Originally published @ 8:34 am, Thu 17th Dec 2009
Radio show presenter Simon Mayo challenged MPs from the 3 parties to say something nice about their opponents or their policies yesterday. Labour MP Jon Cruddas quickly said that he supported the Tories' latest proposals to require Members of Commons and the Lords to pay tax in the UK.
Why is saying something nice about the opposition difficult for politicians? Often, it isn't. Commons debates are mostly very polite and members often acknowledge others' expertise and efforts.
But a serious political party will have drawn their policies through their core values and should either be clear that their policies are right or start getting them changed.

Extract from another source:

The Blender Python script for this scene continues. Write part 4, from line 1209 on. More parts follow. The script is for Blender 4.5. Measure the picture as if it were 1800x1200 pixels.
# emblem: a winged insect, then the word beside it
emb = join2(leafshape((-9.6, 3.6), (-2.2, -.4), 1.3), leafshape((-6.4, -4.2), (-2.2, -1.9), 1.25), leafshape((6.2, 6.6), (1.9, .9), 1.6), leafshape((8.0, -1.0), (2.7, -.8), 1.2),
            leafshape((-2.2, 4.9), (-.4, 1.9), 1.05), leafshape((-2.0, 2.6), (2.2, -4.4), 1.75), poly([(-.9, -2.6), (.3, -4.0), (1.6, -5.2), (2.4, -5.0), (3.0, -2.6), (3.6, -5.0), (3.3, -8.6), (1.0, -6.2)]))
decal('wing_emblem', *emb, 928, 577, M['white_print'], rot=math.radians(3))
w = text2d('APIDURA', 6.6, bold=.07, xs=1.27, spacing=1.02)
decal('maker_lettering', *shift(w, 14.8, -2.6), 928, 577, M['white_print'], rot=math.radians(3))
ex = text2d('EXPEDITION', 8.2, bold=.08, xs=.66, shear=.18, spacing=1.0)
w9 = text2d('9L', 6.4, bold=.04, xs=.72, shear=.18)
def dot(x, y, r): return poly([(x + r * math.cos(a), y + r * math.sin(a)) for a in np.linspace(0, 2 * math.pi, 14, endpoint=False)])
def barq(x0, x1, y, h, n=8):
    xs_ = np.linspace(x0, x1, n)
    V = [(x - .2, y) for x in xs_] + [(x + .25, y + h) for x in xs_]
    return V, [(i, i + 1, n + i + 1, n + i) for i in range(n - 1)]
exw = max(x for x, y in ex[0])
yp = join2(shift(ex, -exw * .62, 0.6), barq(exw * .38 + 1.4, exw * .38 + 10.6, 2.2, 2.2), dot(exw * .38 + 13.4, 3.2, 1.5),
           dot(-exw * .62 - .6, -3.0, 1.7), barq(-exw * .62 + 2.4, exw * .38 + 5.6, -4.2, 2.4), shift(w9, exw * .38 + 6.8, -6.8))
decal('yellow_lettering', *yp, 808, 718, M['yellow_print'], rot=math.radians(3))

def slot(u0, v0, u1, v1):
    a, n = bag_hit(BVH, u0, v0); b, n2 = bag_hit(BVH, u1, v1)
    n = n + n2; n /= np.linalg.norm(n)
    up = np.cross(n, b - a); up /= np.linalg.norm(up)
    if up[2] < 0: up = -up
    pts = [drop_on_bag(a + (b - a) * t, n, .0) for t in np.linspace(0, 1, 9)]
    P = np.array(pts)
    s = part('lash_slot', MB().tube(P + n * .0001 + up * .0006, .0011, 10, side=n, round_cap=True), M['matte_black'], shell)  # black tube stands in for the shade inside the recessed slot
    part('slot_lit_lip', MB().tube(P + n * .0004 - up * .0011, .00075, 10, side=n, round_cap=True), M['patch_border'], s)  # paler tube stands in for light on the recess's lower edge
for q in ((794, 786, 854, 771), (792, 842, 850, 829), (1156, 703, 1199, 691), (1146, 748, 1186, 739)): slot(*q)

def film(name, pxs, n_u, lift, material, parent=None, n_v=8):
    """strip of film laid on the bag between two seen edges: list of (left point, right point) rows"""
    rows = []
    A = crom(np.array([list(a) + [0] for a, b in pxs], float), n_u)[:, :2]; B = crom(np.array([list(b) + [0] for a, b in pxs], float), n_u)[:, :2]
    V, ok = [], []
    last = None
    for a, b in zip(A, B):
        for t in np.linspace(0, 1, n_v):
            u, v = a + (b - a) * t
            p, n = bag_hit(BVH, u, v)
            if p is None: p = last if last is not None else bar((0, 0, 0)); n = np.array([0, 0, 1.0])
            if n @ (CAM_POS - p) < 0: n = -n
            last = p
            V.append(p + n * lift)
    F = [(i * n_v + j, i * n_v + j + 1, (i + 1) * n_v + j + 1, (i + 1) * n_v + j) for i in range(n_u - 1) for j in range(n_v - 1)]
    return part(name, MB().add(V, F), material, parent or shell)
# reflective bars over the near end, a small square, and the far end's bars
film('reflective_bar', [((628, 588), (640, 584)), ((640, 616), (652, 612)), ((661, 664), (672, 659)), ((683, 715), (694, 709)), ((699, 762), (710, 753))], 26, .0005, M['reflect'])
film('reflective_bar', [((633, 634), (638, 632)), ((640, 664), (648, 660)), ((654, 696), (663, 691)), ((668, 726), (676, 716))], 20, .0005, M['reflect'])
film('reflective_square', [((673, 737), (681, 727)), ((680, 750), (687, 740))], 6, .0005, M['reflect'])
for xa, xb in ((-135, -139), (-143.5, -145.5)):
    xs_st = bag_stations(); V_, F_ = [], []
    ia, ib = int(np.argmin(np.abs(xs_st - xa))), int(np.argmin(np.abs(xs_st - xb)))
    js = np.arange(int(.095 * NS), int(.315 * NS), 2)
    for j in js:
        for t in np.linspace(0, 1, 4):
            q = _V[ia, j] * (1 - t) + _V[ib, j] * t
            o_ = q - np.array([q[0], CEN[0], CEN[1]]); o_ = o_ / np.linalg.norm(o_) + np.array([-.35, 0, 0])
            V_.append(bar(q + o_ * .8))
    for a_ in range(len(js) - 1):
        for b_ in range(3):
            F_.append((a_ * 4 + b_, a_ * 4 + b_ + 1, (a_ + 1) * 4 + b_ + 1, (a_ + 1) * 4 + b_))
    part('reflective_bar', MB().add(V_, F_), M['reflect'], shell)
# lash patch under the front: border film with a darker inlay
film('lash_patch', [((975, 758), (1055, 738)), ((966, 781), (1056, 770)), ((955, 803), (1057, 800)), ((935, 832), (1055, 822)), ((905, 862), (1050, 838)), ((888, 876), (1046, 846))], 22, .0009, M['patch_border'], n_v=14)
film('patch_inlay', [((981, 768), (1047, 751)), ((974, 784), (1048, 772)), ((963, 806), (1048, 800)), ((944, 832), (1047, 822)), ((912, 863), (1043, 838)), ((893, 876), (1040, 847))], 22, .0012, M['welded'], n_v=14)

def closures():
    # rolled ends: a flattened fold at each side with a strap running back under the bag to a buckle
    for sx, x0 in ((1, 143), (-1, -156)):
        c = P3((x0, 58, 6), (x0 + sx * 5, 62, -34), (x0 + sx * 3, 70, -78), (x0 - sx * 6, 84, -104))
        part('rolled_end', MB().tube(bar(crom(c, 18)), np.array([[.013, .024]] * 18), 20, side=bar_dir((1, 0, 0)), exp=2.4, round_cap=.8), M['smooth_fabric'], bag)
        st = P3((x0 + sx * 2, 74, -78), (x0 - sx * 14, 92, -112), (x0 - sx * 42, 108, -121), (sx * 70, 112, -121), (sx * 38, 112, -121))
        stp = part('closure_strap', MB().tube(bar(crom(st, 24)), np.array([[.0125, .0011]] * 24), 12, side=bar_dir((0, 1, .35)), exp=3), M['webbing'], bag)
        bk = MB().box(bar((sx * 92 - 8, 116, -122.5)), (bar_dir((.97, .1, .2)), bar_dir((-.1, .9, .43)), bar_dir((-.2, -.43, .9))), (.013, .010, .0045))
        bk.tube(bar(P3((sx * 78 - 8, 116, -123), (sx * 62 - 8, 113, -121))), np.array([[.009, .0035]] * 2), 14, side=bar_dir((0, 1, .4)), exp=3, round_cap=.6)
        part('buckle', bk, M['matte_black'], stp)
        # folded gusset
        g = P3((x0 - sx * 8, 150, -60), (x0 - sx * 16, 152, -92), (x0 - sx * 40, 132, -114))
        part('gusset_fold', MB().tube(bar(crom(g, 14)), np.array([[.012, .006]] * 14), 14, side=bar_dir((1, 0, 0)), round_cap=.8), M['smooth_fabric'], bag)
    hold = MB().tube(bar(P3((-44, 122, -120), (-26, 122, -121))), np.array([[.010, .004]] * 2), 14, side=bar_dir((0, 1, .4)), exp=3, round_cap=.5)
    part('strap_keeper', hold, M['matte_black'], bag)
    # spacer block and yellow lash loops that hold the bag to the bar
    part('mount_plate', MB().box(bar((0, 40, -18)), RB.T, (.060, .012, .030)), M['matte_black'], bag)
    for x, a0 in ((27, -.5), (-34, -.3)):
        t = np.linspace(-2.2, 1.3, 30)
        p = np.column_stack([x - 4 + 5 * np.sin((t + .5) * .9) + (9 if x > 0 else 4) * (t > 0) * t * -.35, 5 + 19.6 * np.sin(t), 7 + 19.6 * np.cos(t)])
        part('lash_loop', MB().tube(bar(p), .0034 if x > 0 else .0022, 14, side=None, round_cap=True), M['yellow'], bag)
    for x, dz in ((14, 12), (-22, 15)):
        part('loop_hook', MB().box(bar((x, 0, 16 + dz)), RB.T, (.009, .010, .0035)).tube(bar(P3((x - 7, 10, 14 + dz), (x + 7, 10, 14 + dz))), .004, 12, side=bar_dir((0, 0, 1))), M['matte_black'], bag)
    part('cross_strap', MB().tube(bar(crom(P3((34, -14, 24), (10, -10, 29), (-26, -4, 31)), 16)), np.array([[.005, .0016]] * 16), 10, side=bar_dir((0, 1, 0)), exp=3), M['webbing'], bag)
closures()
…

Still, people find bickering between parties a turn-off. So ...
... how to react to David Cameron's initiative to work with Tescos, Marks & Spencers and local councils to drive on with insulation - http://www.guardian.co.uk/politics/2009/dec/15/david-cameron-energy-efficiency-copenhagen - announced in the Guardian? As a spoiler to Gordon Brown's arrival in Copenhagen - whoa! - I'm not supposed to be saying that kind of thing in this article.
OK, so if I'm being nice, it would be trite to say £20 billion is not enough - whoa! The Guardian says the scheme "would tackle more than 30% of UK carbon emissions by offering 6 million households the chance to get £6,500 worth of energy-efficiency measures". (Has the Guardian got that right? Only 8% of our emissions come from buildings.)
The Guardian's report says "Cameron sees the idea for a "localist green revolution" as an answer to his fear that what he describes as the current top-down climate change agenda is "in danger of starting to lose people"."
"Speaking as Gordon Brown arrived in Copenhagen for the climate change summit, the Conservative leader said: "If the environmental agenda becomes limited to well-suited politicians stepping out of aeroplanes on to tarmacs, telling people how to live their lives and sounding like everyone else will just have to sit in a darkened room, wearing woollies with the lights turned off and the heating down, we are not going to get anywhere."
""People do not like being lectured. You have to take people with you, and the way to do that is to connect individual behaviour and rewards, and help people see the advantages of going green. We have to have carrots as well as sticks.""
Whoa - a lot of barbs in there. Maybe I can be forgiven my two.
So how do we make change? I've always been uncomfortable with the notion of carrots and sticks. Why, in any campaign to take people forward, would you equate people with donkeys?
And the problem for those of us seeking change, is that we as individuals, families or at work in business or public services, rarely have environment our main concern. It's not that people don't care, we're just mainly focussed on other things.
And one of the few things that we generally accept as a legitimate control of what we do is money. And the cost of the greenhouse gases we emit rarely reflects the price we have paid.
Hence, Gordon Brown has arrived in Copenhagen, landing on a tarmac runway (whoa!), dressed in a suit (whoa!), sounding off (whoa!), to seek a deal on carbon trading. (See how barbed Cameron can be?) This top-down initiative, can't be locallist, (And we can't solve climate change by cycling to work, followed by a car carrying your change of clothes - whoa again!)
Signs from Copenhagen do not appear to be good and it's apparently 18 hours behind schedule. And the organisers didn't properly plan for tens of thousands of people wanting to directly witness events. It's going to take some skill and knowledge in the world arena to negotiate the deal.
As for Cameron's plan on insulation. Well yes, I have at conferences adapted Tony Blair's catch-phrase and called for "Insulation, Insulation, Insulation." But there are better examples of partnerships using "warmfront" money for systematic programmes of insulation that we should build on and we need to do more to tackle the insulation of solid-walled houses.
We need to change our taxation from road vehicle tax and fuel tax to a national road user pricing scheme that funds better public transport, so that we can make commuting greener.
Lower fuel prices and a public transport are benefits that people could relate to.
TO BE UPDATED, not least for the spelling.